What the task asks: Keep only those lines of the records that include the string "picture".
Start of Material supplied
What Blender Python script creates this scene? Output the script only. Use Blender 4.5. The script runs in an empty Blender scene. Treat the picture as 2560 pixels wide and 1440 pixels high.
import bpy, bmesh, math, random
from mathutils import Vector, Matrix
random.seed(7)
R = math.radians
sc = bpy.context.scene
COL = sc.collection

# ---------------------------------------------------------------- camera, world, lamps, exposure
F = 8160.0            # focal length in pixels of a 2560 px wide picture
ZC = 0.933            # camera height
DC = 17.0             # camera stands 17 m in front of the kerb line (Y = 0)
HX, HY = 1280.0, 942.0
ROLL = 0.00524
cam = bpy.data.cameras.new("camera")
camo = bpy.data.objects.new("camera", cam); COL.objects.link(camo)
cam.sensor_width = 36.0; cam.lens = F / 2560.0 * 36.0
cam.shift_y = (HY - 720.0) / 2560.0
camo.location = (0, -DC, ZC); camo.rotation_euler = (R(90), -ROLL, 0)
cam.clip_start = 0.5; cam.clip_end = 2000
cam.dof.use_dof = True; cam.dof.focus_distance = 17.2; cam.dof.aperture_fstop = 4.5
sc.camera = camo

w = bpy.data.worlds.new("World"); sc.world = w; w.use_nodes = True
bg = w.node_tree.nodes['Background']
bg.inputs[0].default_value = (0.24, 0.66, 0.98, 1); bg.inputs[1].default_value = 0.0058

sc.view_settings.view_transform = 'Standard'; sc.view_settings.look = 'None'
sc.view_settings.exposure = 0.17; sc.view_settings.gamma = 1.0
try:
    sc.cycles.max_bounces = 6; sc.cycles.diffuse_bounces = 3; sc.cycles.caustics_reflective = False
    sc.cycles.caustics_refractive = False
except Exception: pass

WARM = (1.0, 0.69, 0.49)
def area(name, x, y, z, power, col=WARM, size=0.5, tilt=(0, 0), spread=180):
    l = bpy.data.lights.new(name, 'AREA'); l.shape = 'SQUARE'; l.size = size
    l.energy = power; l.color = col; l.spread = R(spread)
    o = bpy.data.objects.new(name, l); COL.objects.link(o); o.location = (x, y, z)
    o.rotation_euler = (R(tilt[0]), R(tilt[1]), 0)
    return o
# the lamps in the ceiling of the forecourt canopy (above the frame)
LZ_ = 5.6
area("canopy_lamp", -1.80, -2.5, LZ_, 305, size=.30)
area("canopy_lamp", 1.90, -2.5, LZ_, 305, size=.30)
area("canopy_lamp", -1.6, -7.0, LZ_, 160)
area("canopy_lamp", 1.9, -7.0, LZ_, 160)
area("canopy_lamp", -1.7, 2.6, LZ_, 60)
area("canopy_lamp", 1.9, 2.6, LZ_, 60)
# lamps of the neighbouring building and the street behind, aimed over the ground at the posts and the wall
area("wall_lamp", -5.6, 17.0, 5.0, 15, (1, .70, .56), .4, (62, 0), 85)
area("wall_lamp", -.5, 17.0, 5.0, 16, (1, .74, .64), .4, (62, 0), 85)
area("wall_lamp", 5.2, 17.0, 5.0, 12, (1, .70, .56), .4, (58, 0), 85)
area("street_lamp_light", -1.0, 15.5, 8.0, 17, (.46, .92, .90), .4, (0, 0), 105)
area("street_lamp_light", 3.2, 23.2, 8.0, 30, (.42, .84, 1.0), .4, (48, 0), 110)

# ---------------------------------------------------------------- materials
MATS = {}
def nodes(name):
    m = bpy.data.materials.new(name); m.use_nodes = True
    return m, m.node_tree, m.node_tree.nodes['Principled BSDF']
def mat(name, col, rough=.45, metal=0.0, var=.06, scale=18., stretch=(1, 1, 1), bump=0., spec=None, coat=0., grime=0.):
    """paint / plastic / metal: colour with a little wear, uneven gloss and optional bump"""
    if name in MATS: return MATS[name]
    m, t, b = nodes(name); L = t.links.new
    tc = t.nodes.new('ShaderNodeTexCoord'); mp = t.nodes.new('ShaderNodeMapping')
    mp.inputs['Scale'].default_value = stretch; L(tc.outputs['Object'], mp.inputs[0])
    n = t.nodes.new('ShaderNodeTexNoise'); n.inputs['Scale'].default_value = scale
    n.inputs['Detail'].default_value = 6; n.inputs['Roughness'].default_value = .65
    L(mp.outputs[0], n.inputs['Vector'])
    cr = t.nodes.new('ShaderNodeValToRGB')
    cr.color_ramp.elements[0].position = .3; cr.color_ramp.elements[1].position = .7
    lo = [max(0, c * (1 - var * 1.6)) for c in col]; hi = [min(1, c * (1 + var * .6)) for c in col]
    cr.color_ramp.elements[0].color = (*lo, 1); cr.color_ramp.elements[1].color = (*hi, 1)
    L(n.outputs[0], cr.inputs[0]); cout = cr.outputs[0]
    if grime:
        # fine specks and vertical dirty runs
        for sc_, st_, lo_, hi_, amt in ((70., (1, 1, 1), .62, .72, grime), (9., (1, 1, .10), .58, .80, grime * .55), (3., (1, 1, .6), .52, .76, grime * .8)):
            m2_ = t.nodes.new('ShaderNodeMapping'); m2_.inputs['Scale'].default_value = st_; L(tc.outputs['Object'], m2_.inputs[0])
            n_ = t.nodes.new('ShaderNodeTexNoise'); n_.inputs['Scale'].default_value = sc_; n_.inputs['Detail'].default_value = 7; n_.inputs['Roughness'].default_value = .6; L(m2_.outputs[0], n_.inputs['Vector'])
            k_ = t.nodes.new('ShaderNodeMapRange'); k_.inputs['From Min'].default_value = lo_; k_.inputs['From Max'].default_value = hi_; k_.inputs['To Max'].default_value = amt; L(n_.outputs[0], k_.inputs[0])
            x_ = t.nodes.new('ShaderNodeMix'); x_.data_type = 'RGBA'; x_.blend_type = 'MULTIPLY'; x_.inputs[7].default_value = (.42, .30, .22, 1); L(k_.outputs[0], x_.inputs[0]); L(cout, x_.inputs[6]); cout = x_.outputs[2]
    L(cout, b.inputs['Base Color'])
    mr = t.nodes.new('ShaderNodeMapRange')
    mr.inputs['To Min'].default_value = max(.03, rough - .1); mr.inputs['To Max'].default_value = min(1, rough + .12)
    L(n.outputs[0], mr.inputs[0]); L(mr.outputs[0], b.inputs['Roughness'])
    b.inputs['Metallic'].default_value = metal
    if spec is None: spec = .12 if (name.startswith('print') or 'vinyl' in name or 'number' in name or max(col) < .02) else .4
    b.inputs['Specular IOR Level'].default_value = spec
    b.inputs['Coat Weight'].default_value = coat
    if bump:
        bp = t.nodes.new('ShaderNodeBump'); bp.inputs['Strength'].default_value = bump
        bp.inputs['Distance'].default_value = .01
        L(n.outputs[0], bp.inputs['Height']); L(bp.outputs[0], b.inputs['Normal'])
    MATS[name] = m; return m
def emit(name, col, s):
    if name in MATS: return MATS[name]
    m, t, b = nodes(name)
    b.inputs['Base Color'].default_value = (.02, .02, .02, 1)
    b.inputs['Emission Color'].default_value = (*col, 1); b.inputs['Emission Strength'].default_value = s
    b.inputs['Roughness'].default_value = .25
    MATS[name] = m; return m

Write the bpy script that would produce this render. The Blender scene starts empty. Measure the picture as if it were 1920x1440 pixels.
End of Material supplied
Task solution:
What Blender Python script creates this scene? Output the script only. Use Blender 4.5. The script runs in an empty Blender scene. Treat the picture as 2560 pixels wide and 1440 pixels high.
F = 8160.0            # focal length in pixels of a 2560 px wide picture
Write the bpy script that would produce this render. The Blender scene starts empty. Measure the picture as if it were 1920x1440 pixels.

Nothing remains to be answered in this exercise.